Richard Bulliet is professor of Middle East history at Columbia University, and the author of six major books on the Middle East and Islam translated into seven languages. His most recent book is The Case for Islamo-Christian Civilization (2004). His commentaries appear in major papers around the world, including Süddeutsche Zeitung, L'Unita, The Daily Star, New York Newsday, the Los Angeles Times, and The Boston Globe.
Far from proving that international Islamic terrorism represents a vast unseen threat, the murderous deeds of a handful of young men in Britain, a seven-man cell in Madrid and 19 airborne bombers in the United States—spread out over a period of four years—highlight the limited capacities of the terrorists.
Terrorism relies on horrifying acts to generate the popular conviction that those acts are but the tip of an iceberg of violence and chaos. Governments, security services and news media unintentionally abet this strategy by warning citizens of further “inevitable” attacks, stressing in particular the peril of weapons of mass destruction. The terrorists, they say, may belong to international networks that even now are planning unimaginable horrors. From this perspective, each terrorist attack, whether in England, Egypt, Iraq or Israel, provides evidence that the bulk of the terrorist iceberg lies unseen below the surface.
An opposing view sees acts like the 9/11 attacks and the Madrid and London bombings as jagged bits of dangerous ice floating on corks. Terrorist motivations may readily be discerned within specific arenas, such as Israel, Chechnya, Egypt or Iraq. But beyond these arenas, the subsurface threat is far from being an iceberg. Instead, this view starts from the idea that terrorist acts outside those war zones represent more or less the maximum capacity of the perpetrators at any point in time.

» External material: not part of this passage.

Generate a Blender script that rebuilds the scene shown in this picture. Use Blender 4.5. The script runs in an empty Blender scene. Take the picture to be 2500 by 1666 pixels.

Lurid terrorist scenarios laid out by politicians, pundits and pulp fiction writers play to our greatest fears. Indeed, they show great creativity in imagining how much more severely we might be injured if the terrorists were to follow their suggestions. But the sorts of attacks that might truly suggest an unseen terrorist iceberg have not occurred. No coordinated actions in several European and American cities and countries. No follow-up actions demonstrating flexibility of method, location and target. No successful attacks on well-secured buildings and facilities.
This does not make their attacks less ghastly, nor does it diminish the anguish of the victims. But it does suggest that the climate of intense fear that has been created since 9/11 helps the terrorists more than it hinders them. The goal of terrorism is to generate a level of fear far beyond the terrorists’ actual capacity to inflict harm. We must ask, therefore, whether governments, news organs and security experts that encourage our belief in the hidden terrorist iceberg are actually doing the terrorists’ job for them.
All sharks do not attack swimmers; all terrorists do not threaten London or New York. Though many Muslims disapprove of the policies of Israel and of the international support given to those policies, Palestinian suicide bombings rarely take place outside of Israel. Though many Muslims deplore the U.S. invasion of Iraq, Iraq-related suicide bombings mainly take place within the context of the ongoing insurgency in that country. Similar observations could be made about attacks in Chechnya, Kashmir, Afghanistan, Algeria, Saudi Arabia and most recently at Sharm el-Sheik in Egypt. In all of these places local terrorists act for local political reasons.
To be sure, Osama bin Laden’s propaganda calls for bringing the war home to the Crusaders and Jews, whom he says are responsible for decades of assaults on innocent Muslims. And there are unquestionably a small number of violent men who are willing to give their lives toward this end. But in 2005, most of the attacks attributed to Al Qaeda-related groups have been carried out within the Muslim world, and the victims have more often than not been fellow Muslims.
Cultivating an atmosphere of constant dread based on the terrorist iceberg lurking beneath the surface is both unnecessary and insidious. Timothy McVeigh did not keep us from visiting federal buildings because no one believed he represented anything beyond his own conspiracy. By the same token, the suicide bombers in London should not be assumed to represent much more than their own conspiracy.
What is insidious about the iceberg theory is that it encourages the thought that any Muslim anywhere in the world may become a terrorist. Violence perpetrated by hyper-nationalists, Maoists, separatists and cultists of one sort or another is normally assumed to be self-limiting. But when any terrorist proclaims his interpretation of Islam as a rationale, the non-Muslim public becomes gripped by a fear that the terrorist iceberg may be a billion members strong.
If the Euro-American public understood Islam as well as they understand Christianity or Judaism or secular political radicalism, they would realize that their fears of Muslims are largely groundless, and they would be skeptical of the alarmist writings of Islamophobes. Today’s reality, however, is that fear of the terrorist iceberg translates too easily into a generalized fear of Islam. The racist Yellow Peril of 1900 has become the Islamophobic Green Peril of today. This exaggerated fear of Islam, and of Muslims, erodes civility, drives wedges of suspicion between religious and ethnic groups, and threatens the traditions of mutual respect that lie at the foundation of our society.